Conhecer a língua inglesa é básico, em qualquer nação e, especialmente, no Brasil. Conhecer outros idiomas é mais libertador ainda. Isso porque o foco na língua portuguesa é o foco em uma única cultura (por mais que se creia ser multifacetada), que pode estar severamente limitando até mesmo os modos de percepção do povo brasileiro a respeito do mundo em que vive e do país onde vive. 

E matemática não está fora desta discussão. Isso porque a matemática oferece outras formas de linguagem que libertam seus estudiosos de vícios linguísticos e culturais e de visões estreitas de mundo. São muitos os autores neste país que insistem no ensino de uma matemática que se identifique com o cotidiano dos alunos. Este é um caminho que apenas reforça o isolamento cultural de nosso país. Um dos aspectos mais belos da matemática é justamente o fato desta disciplina oferecer visões novas de mundo, não antecipadas pelo cotidiano. E simultaneamente lidar com a contradição das aplicações da matemática no cotidiano é uma forma de enriquecer mais ainda a visão de que o mundo em que vivemos é um grande mistério. 

Em postagem anterior apresentei uma proposta de estudo para ensino médio que concatene matemática com o estudo de línguas. Nada naquele texto é novidade. Mas no ensino médio brasileiro ainda é um grande anátema. Isso porque o tema quase nunca é discutido em graduações de letras e, aparentemente, profissionais de letras desconfiam das intenções dos matemáticos. 

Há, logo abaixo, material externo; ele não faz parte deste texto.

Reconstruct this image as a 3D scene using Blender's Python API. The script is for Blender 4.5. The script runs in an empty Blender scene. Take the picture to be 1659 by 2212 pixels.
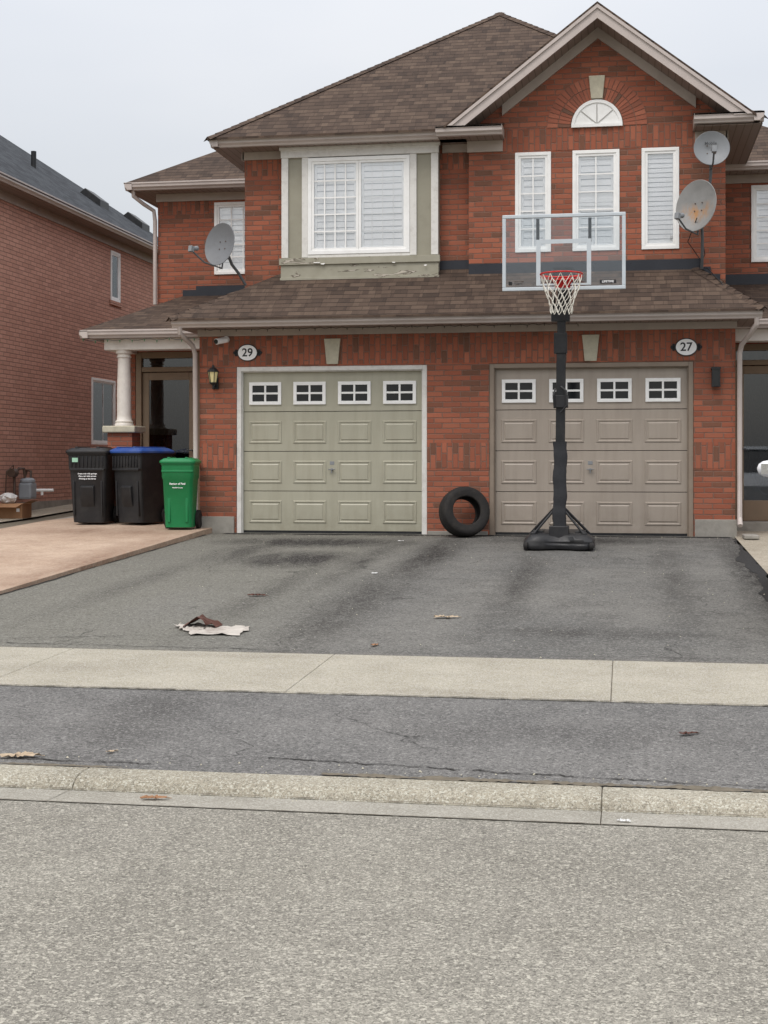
import bpy, math, random
from mathutils import Vector, Matrix, Euler
random.seed(7)
R=math.radians
scene=bpy.context.scene
COL=scene.collection
scene.view_settings.view_transform='Standard'
scene.view_settings.look='None'
scene.view_settings.exposure=0

# ------------------------------------------------------------------ helpers
def S(r,g,b,k=1.0):
    def f(c):
        c/=255.0
        return c/12.92 if c<=0.04045 else ((c+0.055)/1.055)**2.4
    return (min(f(r)*k,.95),min(f(g)*k,.95),min(f(b)*k,.95),1.0)

class NB:
    def __init__(s,nt): s.nt=nt
    def node(s,t,**k):
        n=s.nt.nodes.new(t)
        for a,v in k.items(): setattr(n,a,v)
        return n
    def put(s,sock,v):
        if isinstance(v,bpy.types.NodeSocket): s.nt.links.new(v,sock)
        elif v is not None: sock.default_value=v
    def math(s,op,a,b=None,c=None,clamp=False):
        n=s.node('ShaderNodeMath',operation=op,use_clamp=clamp)
        s.put(n.inputs[0],a); s.put(n.inputs[1],b)
        if c is not None: s.put(n.inputs[2],c)
        return n.outputs[0]
    def mapr(s,v,a,b,c=0.0,d=1.0):
        n=s.node('ShaderNodeMapRange'); n.clamp=True
        for i,x in enumerate((v,a,b,c,d)): s.put(n.inputs[i],x)
        return n.outputs[0]
    def noise(s,vec,scale,detail=3.0,rough=.55,dist=0.0):
        n=s.node('ShaderNodeTexNoise')
        if vec is not None: s.put(n.inputs['Vector'],vec)
        n.inputs['Scale'].default_value=scale; n.inputs['Detail'].default_value=detail
        n.inputs['Roughness'].default_value=rough; n.inputs['Distortion'].default_value=dist
        return n.outputs[0]
    def mix(s,f,a,b,mode='MIX'):
        n=s.node('ShaderNodeMix',data_type='RGBA',blend_type=mode)
        s.put(n.inputs[0],f); s.put(n.inputs[6],a); s.put(n.inputs[7],b)
        return n.outputs[2]
    def ramp(s,f,stops,interp='LINEAR'):
        n=s.node('ShaderNodeValToRGB'); cr=n.color_ramp; cr.interpolation=interp
        while len(cr.elements)<len(stops): cr.elements.new(.5)
        for e,(p,c) in zip(cr.elements,stops): e.position=p; e.color=c
        s.put(n.inputs[0],f); return n.outputs[0]
    def comb(s,x,y,z=0.0):
        n=s.node('ShaderNodeCombineXYZ'); s.put(n.inputs[0],x); s.put(n.inputs[1],y); s.put(n.inputs[2],z)
        return n.outputs[0]
    def sep(s,v):
        n=s.node('ShaderNodeSeparateXYZ'); s.put(n.inputs[0],v); return n.outputs
    def white(s,v):
        n=s.node('ShaderNodeTexWhiteNoise',noise_dimensions='3D'); s.put(n.inputs[0],v); return n.outputs[0]
    def bump(s,h,strength,dist,bsdf):
        n=s.node('ShaderNodeBump'); n.inputs['Strength'].default_value=strength
        n.inputs['Distance'].default_value=dist
        s.put(n.inputs['Height'],h); s.nt.links.new(n.outputs[0],bsdf.inputs['Normal'])
    def uv(s): return s.node('ShaderNodeUVMap').outputs[0]
    def pos(s): return s.node('ShaderNodeNewGeometry').outputs['Position']
    def obj(s): return s.node('ShaderNodeTexCoord').outputs['Object']

def new_mat(name):
    m=bpy.data.materials.new(name); m.use_nodes=True
    b=m.node_tree.nodes['Principled BSDF']
    return m,NB(m.node_tree),b

def paint(name,col,rough=.5,var=.12,scale=6.0,dirt=None,dirtamt=.35,metal=0.0,bump=.0,spec=.4):
    m,n,b=new_mat(name)
    p=n.pos()
    f=n.noise(p,scale,5.0,.6)
    dark=tuple(c*(1-var) for c in col[:3])+(1,)
    lite=tuple(min(c*(1+var),.95) for c in col[:3])+(1,)
    c=n.mix(n.mapr(f,.3,.7),dark,lite)
    f2=n.noise(p,scale*7,3.0,.6)
    if dirt:
        c=n.mix(n.math('MULTIPLY',n.mapr(n.noise(p,scale*.6,6.0,.7),.48,.72),dirtamt),c,dirt)
    c=n.mix(n.mapr(f2,.3,.7,0,var*.8),c,dark)
    n.put(b.inputs['Base Color'],c)
    n.put(b.inputs['Roughness'],n.mapr(f2,.3,.7,max(rough-.08,.02),min(rough+.1,1)))
    b.inputs['Metallic'].default_value=metal
    b.inputs['Specular IOR Level'].default_value=spec
    if bump>0: n.bump(f2,bump,.004,b)
    return m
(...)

Estudar línguas estrangeiras é uma forma de desenvolver novos modos de percepção do mundo. Estudar matemática oferece, ainda, uma visão que nenhuma linguagem natural consegue expressar. Ou seja, não existe apenas a contraparte pragmática na educação. Educação não serve apenas ao propósito de melhorar condições de vida de um povo. Mas serve também ao propósito de questionar aquilo que se crê já estabelecido. Não se iluda, leitor, com o discurso da diversidade cultural de nossa nação. A atual diversidade cultural brasileira é apenas prato com sopa de letras em meio a uma grande biblioteca.